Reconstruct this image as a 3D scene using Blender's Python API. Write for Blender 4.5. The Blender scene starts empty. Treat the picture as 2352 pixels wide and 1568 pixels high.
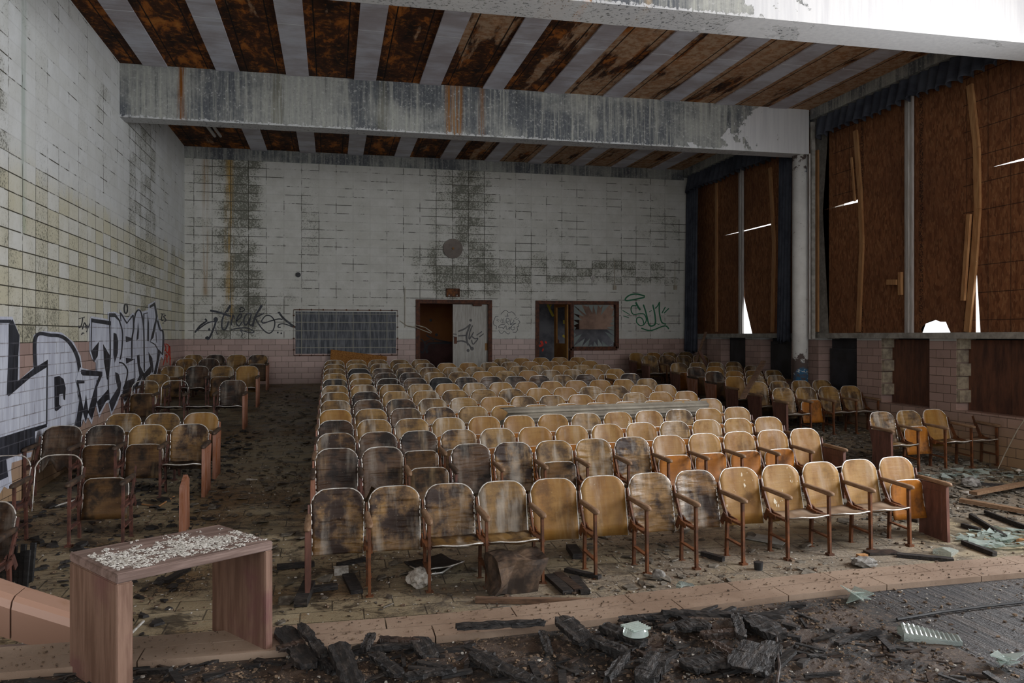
import bpy, bmesh, math, random
from mathutils import Vector, Matrix, noise as mnoise
from mathutils.geometry import tessellate_polygon
random.seed(7)
C = bpy.context.scene.collection
# ---------------------------------------------------------------- camera, world, lights
F, TH, HZ, H = 1855.0, math.radians(12.55), 771.0, 2.063      # focal px, yaw, horizon row, eye height over front floor
CT, ST, TT = math.cos(TH), math.sin(TH), math.tan(TH)
cam = bpy.data.cameras.new('camera'); cam.sensor_width = 36; cam.lens = F/2352*36
cam.shift_y = -(784-HZ)/2352; cam.clip_end = 200; cam.clip_start = 0.05
co = bpy.data.objects.new('camera', cam); C.objects.link(co)
co.location = (0, 0, H); co.rotation_euler = (math.pi/2, 0, -TH)
bpy.context.scene.camera = co
w = bpy.data.worlds.new('world'); bpy.context.scene.world = w; w.use_nodes = True
bg = w.node_tree.nodes['Background']; bg.inputs[0].default_value = (0.95, 0.975, 1.0, 1); bg.inputs[1].default_value = 1.8
vs = bpy.context.scene.view_settings
vs.view_transform = 'Standard'; vs.look = 'None'; vs.gamma = 1; vs.use_curve_mapping = False; vs.exposure = 0.28
def area(name, loc, rot, sx, sy, power, col):
    l = bpy.data.lights.new(name, 'AREA'); l.shape = 'RECTANGLE'; l.size = sx; l.size_y = sy; l.energy = power; l.color = col
    o = bpy.data.objects.new(name, l); C.objects.link(o); o.location = loc; o.rotation_euler = rot
    return o
# daylight through the unboarded window beside the stage (a real opening in the wall on that side)
area('window_daylight', (9.75, 4.3, 4.1), (0, math.radians(74), 0), 3.3, 3.9, 820, (0.93, 0.96, 1.0))

# ---------------------------------------------------------------- geometry of the place
XL, XR, YB, ZC = -3.36, 9.30, 20.04, 6.48      # graffiti wall, low wall under the windows, rear wall, ceiling
ZS, ZB = 0.76, 5.61                            # stage top, underside of beams
SL = 0.0684
def fz(y): return SL*max(0.0, y-6.66)
def zx(u, v, X): zc = X*F/(CT*(u-763.0)); return zc
def bw(u, v, Y=YB):                            # point on the plane y=Y
    a = math.atan((u-1176)/F)+TH; X = Y*math.tan(a); zc = X*ST+Y*CT
    return X, H-(v-HZ)*zc/F
def sw(u, v, X):                               # point on the plane x=X
    a = math.atan((u-1176)/F)+TH; Y = X/math.tan(a); zc = X*ST+Y*CT
    return Y, H-(v-HZ)*zc/F
def pz(u, v, z):                               # point on the plane z
    zc = (H-z)*F/(v-HZ); xc = (u-1176)/F*zc
    return xc*CT+zc*ST, -xc*ST+zc*CT
def fl(u, v):                                  # point on the auditorium floor
    z = 0.0
    for _ in range(40):
        x, y = pz(u, v, z); z = 0.5*z+0.5*fz(y)
    return x, y, fz(y)

# ---------------------------------------------------------------- helpers
def box(bm, x0, x1, y0, y1, z0, z1):
    vs_ = [bm.verts.new(p) for p in ((x0,y0,z0),(x1,y0,z0),(x1,y1,z0),(x0,y1,z0),(x0,y0,z1),(x1,y0,z1),(x1,y1,z1),(x0,y1,z1))]
    for f in ((0,3,2,1),(4,5,6,7),(0,1,5,4),(1,2,6,5),(2,3,7,6),(3,0,4,7)): bm.faces.new([vs_[i] for i in f])
    return vs_
def tube(bm, pts, r, n=6, r1=None, closed=False):
    rings = []; N = len(pts); pts = [Vector(p) for p in pts]
    for i, p in enumerate(pts):
        if closed: d = pts[(i+1) % N]-pts[i-1]
        else: d = pts[min(i+1, N-1)]-pts[max(i-1, 0)]
        d.normalize()
        up = Vector((0,0,1)) if abs(d.z) < .9 else Vector((0,1,0))
        a = d.cross(up).normalized(); b = d.cross(a)
        rr = r if r1 is None else r+(r1-r)*i/(N-1)
        rings.append([bm.verts.new(p+rr*(math.cos(2*math.pi*k/n)*a+math.sin(2*math.pi*k/n)*b)) for k in range(n)])
    for i in range(N if closed else N-1):
        A, B = rings[i], rings[(i+1) % N]
        for k in range(n): bm.faces.new((A[k], A[(k+1)%n], B[(k+1)%n], B[k]))
    if not closed: bm.faces.new(rings[0][::-1]); bm.faces.new(rings[-1])
def bar(bm, p, q, w, t, up=(1,0,0)):            # rectangular bar between two points: w along 'up', t across
    p, q = Vector(p), Vector(q); d = (q-p).normalized(); a = Vector(up); a = (a-d*a.dot(d)).normalized(); b = d.cross(a)
    A = [bm.verts.new(p+s*a*w/2+t_*b*t/2) for s, t_ in ((-1,-1),(1,-1),(1,1),(-1,1))]
    B = [bm.verts.new(q+s*a*w/2+t_*b*t/2) for s, t_ in ((-1,-1),(1,-1),(1,1),(-1,1))]
    for i in range(4): bm.faces.new((A[i], A[(i+1)%4], B[(i+1)%4], B[i]))
    bm.faces.new(A[::-1]); bm.faces.new(B)
def prism(bm, poly, f0, f1):                    # poly of 2D points; f0,f1 map 2D to 3D for both faces
    A = [bm.verts.new(f0(*p)) for p in poly]; B = [bm.verts.new(f1(*p)) for p in poly]
    n = len(poly)
    try: bm.faces.new(A[::-1]); bm.faces.new(B)
    except ValueError: pass
    for i in range(n): bm.faces.new((A[i], A[(i+1)%n], B[(i+1)%n], B[i]))
def mesh(name, bm, smooth=False):
    bmesh.ops.recalc_face_normals(bm, faces=bm.faces)
    me = bpy.data.meshes.new(name); bm.to_mesh(me); bm.free()
    if smooth:
        for p in me.polygons: p.use_smooth = True
    return me
def obj(name, bm, mat, parent=None, smooth=False, loc=None, rz=None):
    me = bm if isinstance(bm, bpy.types.Mesh) else mesh(name, bm, smooth)
    if mat is not None and not me.materials: me.materials.append(mat)
    o = bpy.data.objects.new(name, me); C.objects.link(o)
    if parent: o.parent = parent
    if loc: o.location = loc
    if rz is not None: o.rotation_euler = (0,0,rz)
    return o
def tag(o, label, cat, group=None, kind=None):
    o['label'] = label; o['category'] = cat
    if group: o['group'] = group
    if kind: o['kind'] = kind
    return o
def thing(name, label, cat, loc=(0,0,0), rz=0, group=None):
    o = bpy.data.objects.new(name, None); C.objects.link(o); o.location = loc; o.rotation_euler = (0,0,rz)
    o.empty_display_size = .1
    return tag(o, label, cat, group)
def struct(name, bm, mat, smooth=False):
    o = obj(name, bm, mat, None, smooth); o['kind'] = 'structure'; return o
def BM(): return bmesh.new()

# ---------------------------------------------------------------- materials
class G:
    def __init__(s, name, rough=.7, spec=.3):
        s.m = bpy.data.materials.new(name); s.m.use_nodes = True; s.t = s.m.node_tree; s.b = s.t.nodes['Principled BSDF']
        s.b.inputs['Roughness'].default_value = rough; s.b.inputs['Specular IOR Level'].default_value = spec
        s.pos = s.t.nodes.new('ShaderNodeNewGeometry').outputs['Position']
        s.oc = s.t.nodes.new('ShaderNodeTexCoord').outputs['Object']; s._rnd = None
    def n(s, k, **kw):
        x = s.t.nodes.new(k)
        for a, b in kw.items(): setattr(x, a, b)
        return x
    def set(s, sock, v):
        if hasattr(v, 'default_value') or isinstance(v, bpy.types.NodeSocket): s.t.links.new(v, sock)
        else: sock.default_value = v
    def rnd(s):
        if s._rnd is None: s._rnd = s.n('ShaderNodeObjectInfo').outputs['Random']
        return s._rnd
    def sc(s, vec, k):
        x = s.n('ShaderNodeVectorMath', operation='MULTIPLY'); s.set(x.inputs[0], vec); x.inputs[1].default_value = k; return x.outputs[0]
    def add(s, vec, k):
        x = s.n('ShaderNodeVectorMath', operation='ADD'); s.set(x.inputs[0], vec); s.set(x.inputs[1], k); return x.outputs[0]
    def noise(s, vec, k=(1,1,1), scale=1, det=4, rough=.6, w=None, dist=0):
        x = s.n('ShaderNodeTexNoise')
        if w is not None:
            x.noise_dimensions = '4D'; s.set(x.inputs['W'], w)
        s.set(x.inputs['Vector'], s.sc(vec, k)); x.inputs['Scale'].default_value = scale; x.inputs['Detail'].default_value = det
        x.inputs['Roughness'].default_value = rough; x.inputs['Distortion'].default_value = dist
        return x.outputs['Fac']
    def m2(s, op, a, b=0.0, cl=False):
        x = s.n('ShaderNodeMath', operation=op); x.use_clamp = cl; s.set(x.inputs[0], a); s.set(x.inputs[1], b); return x.outputs[0]
    def mr(s, v, a, b, c=0.0, d=1.0, sm=True):
        x = s.n('ShaderNodeMapRange'); x.interpolation_type = 'SMOOTHSTEP' if sm else 'LINEAR'
        s.set(x.inputs[0], v)
        for i, q in enumerate((a, b, c, d)): s.set(x.inputs[i+1], q)
        return x.outputs[0]
    def mix(s, f, a, b):
        x = s.n('ShaderNodeMix', data_type='RGBA'); s.set(x.inputs[0], f)
        s.set(x.inputs[6], (*a, 1) if isinstance(a, tuple) and len(a) == 3 else a); s.set(x.inputs[7], (*b, 1) if isinstance(b, tuple) and len(b) == 3 else b)
        return x.outputs[2]
    def ramp(s, f, stops):
        x = s.n('ShaderNodeValToRGB'); e = x.color_ramp.elements
        while len(e) < len(stops): e.new(.5)
        for i, (p, c) in enumerate(stops): e[i].position = p; e[i].color = (*c, 1)
        s.set(x.inputs[0], f); return x.outputs[0]
    def xyz(s, vec):
        x = s.n('ShaderNodeSeparateXYZ'); s.set(x.inputs[0], vec); return x.outputs
    def comb(s, a, b, c=0.0):
        x = s.n('ShaderNodeCombineXYZ'); s.set(x.inputs[0], a); s.set(x.inputs[1], b); s.set(x.inputs[2], c); return x.outputs[0]
    def col(s, c): s.set(s.b.inputs['Base Color'], (*c, 1) if isinstance(c, tuple) and len(c) == 3 else c); return s
    def rough(s, r): s.set(s.b.inputs['Roughness'], r); return s
    def bump(s, h, st=.3, d=.01):
        x = s.n('ShaderNodeBump'); x.inputs['Strength'].default_value = st; x.inputs['Distance'].default_value = d
        s.set(x.inputs['Height'], h); s.t.links.new(x.outputs[0], s.b.inputs['Normal']); return s
    def bx(s, U, V, u0, u1, v0, v1, e=.15):     # soft rectangle mask
        a = s.m2('MULTIPLY', s.mr(U, u0-e, u0+e), s.mr(U, u1+e, u1-e)); b = s.m2('MULTIPLY', s.mr(V, v0-e, v0+e), s.mr(V, v1+e, v1-e))
        return s.m2('MULTIPLY', a, b)
def simple(name, c, c2=None, sc=6, rough=.7, spec=.3, metal=0, bump=.1, det=5, lo=.35, hi=.65, obj_=True, k=(1,1,1)):
    g = G(name, rough, spec); g.b.inputs['Metallic'].default_value = metal
    v = g.oc if obj_ else g.pos
    nz = g.noise(v, k, sc, det, .65, w=g.m2('MULTIPLY', g.rnd(), 30.0))
    g.col(g.mix(g.mr(nz, lo, hi), c, c2 if c2 else tuple(x*.6 for x in c)))
    if bump: g.bump(nz, bump, .01)
    return g.m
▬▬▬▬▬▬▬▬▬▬
Request: Quote, exactly and only, the lines from the first line of the data above through the line containing "(0.93, 0.96, 1.0))". The pictures do not belong in it.

Task response:
Reconstruct this image as a 3D scene using Blender's Python API. Write for Blender 4.5. The Blender scene starts empty. Treat the picture as 2352 pixels wide and 1568 pixels high.
import bpy, bmesh, math, random
from mathutils import Vector, Matrix, noise as mnoise
from mathutils.geometry import tessellate_polygon
random.seed(7)
C = bpy.context.scene.collection
# ---------------------------------------------------------------- camera, world, lights
F, TH, HZ, H = 1855.0, math.radians(12.55), 771.0, 2.063      # focal px, yaw, horizon row, eye height over front floor
CT, ST, TT = math.cos(TH), math.sin(TH), math.tan(TH)
cam = bpy.data.cameras.new('camera'); cam.sensor_width = 36; cam.lens = F/2352*36
cam.shift_y = -(784-HZ)/2352; cam.clip_end = 200; cam.clip_start = 0.05
co = bpy.data.objects.new('camera', cam); C.objects.link(co)
co.location = (0, 0, H); co.rotation_euler = (math.pi/2, 0, -TH)
bpy.context.scene.camera = co
w = bpy.data.worlds.new('world'); bpy.context.scene.world = w; w.use_nodes = True
bg = w.node_tree.nodes['Background']; bg.inputs[0].default_value = (0.95, 0.975, 1.0, 1); bg.inputs[1].default_value = 1.8
vs = bpy.context.scene.view_settings
vs.view_transform = 'Standard'; vs.look = 'None'; vs.gamma = 1; vs.use_curve_mapping = False; vs.exposure = 0.28
def area(name, loc, rot, sx, sy, power, col):
    l = bpy.data.lights.new(name, 'AREA'); l.shape = 'RECTANGLE'; l.size = sx; l.size_y = sy; l.energy = power; l.color = col
    o = bpy.data.objects.new(name, l); C.objects.link(o); o.location = loc; o.rotation_euler = rot
    return o
# daylight through the unboarded window beside the stage (a real opening in the wall on that side)
area('window_daylight', (9.75, 4.3, 4.1), (0, math.radians(74), 0), 3.3, 3.9, 820, (0.93, 0.96, 1.0))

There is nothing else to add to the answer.